Evidence: Voter confidence in the economy tends to lead to incumbent victories, and (Subsidiary Conclusion:) investors are confident in the economy, since they're putting money into stocks.

Answer Anticipation:
These answer choices could potentially speak to the assumption being made going from sentence 1 to sentence 2. Or they could be focused on an assumption being made going to the main conclusion.

By going from "many investors are putting money into stocks" to "these investors are confident of increased growth", we have the assumption: "if you put money into stocks, you're confident in economic growth".

By going from "these investors are confident in economic growth" to "voter confidence in the economy favors incumbents", we're assuming: "if some investors are confident in economic growth, then there is voter confidence in the economy".

Finally, we're assuming there is NOT something about the party now in power that would make it a likely exception to the rule that economic confidence would lead to incumbent victories (f.e. maybe the party in power has been unusually authoritarian or corrupt and voters care more about voting them out than they do sustaining the good economy).

Correct Answer:
C

Answer Choice Analysis:
(A) "Major factor" is loaded language, so a red flag. We never discussed "the economic policies pursued by the govt", so this seems extraneous.

(B) This is in the realm of "if investors are confident in the economy then voters are confident in the economy", but this answer would be saying that "putting their money into stocks reflects their political preferences", which sounds a little absurd and not necessary to this argument.

(C) YES, this gets at the gap between "if investors are confident in the economy, then voters are confident from the economy". It also has the lovable word "not", which is in tons of correct Necessary Assumption answers. If we negate this, it says "the economic attitudes of investors differ greatly from those of voters in general", which badly weakens the move the argument is making from 2nd sentence to the beginning of the 3rd sentence.

(D) This goes against the gist, which is that voters tend to look at a good economy and reward the current administration, not credit previous administrations.
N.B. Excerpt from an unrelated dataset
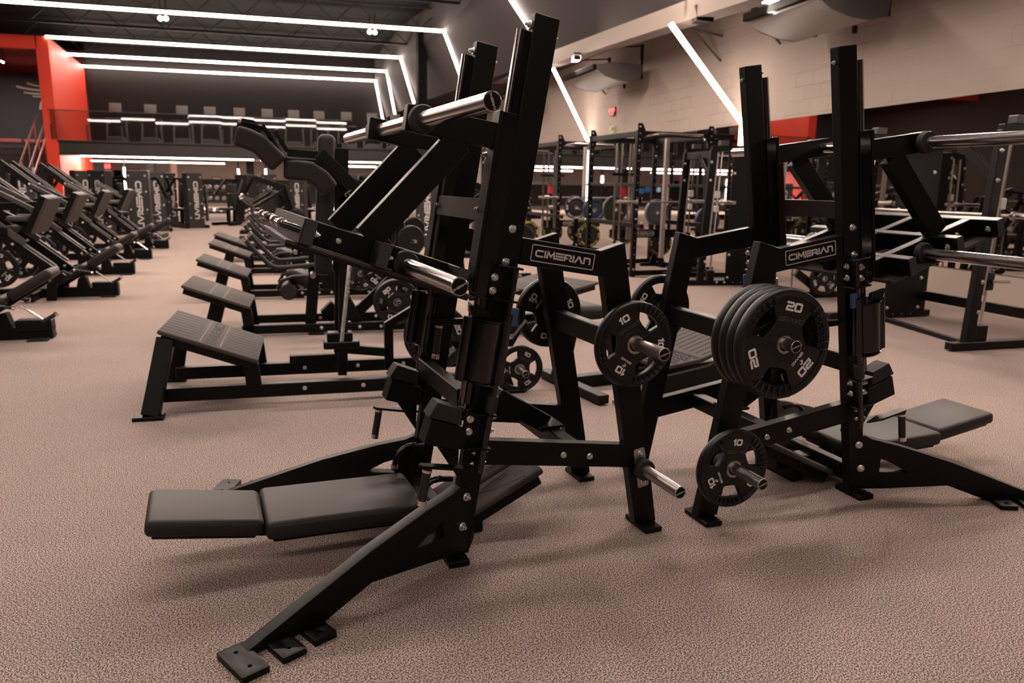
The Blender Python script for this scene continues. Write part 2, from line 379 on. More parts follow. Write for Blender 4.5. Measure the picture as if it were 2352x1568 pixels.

(E) There's no distinction in the argument between parties / individual politicians, so this seems extraneous.

Takeaway/Pattern: It seems like LSAC tried to hide the term shift by drawing our eyes into the connection between sentence 1 and 2 (with "clearly") and between the Since premise-half and Thus conclusion-half of the final sentence. Meanwhile, they're testing the move from "investors are confident" to "voters are confident". If we methodically take a 2nd lap through the author's ideas and think about what's being assumed from claim to claim, we can see the lack of a direct link between "investors are confident" and "voters are confident". We could also just steal this on the backend, by avoiding new ideas (economic policies / previous governments / individual politicians) and by negating answers that are ruling out, such as (C).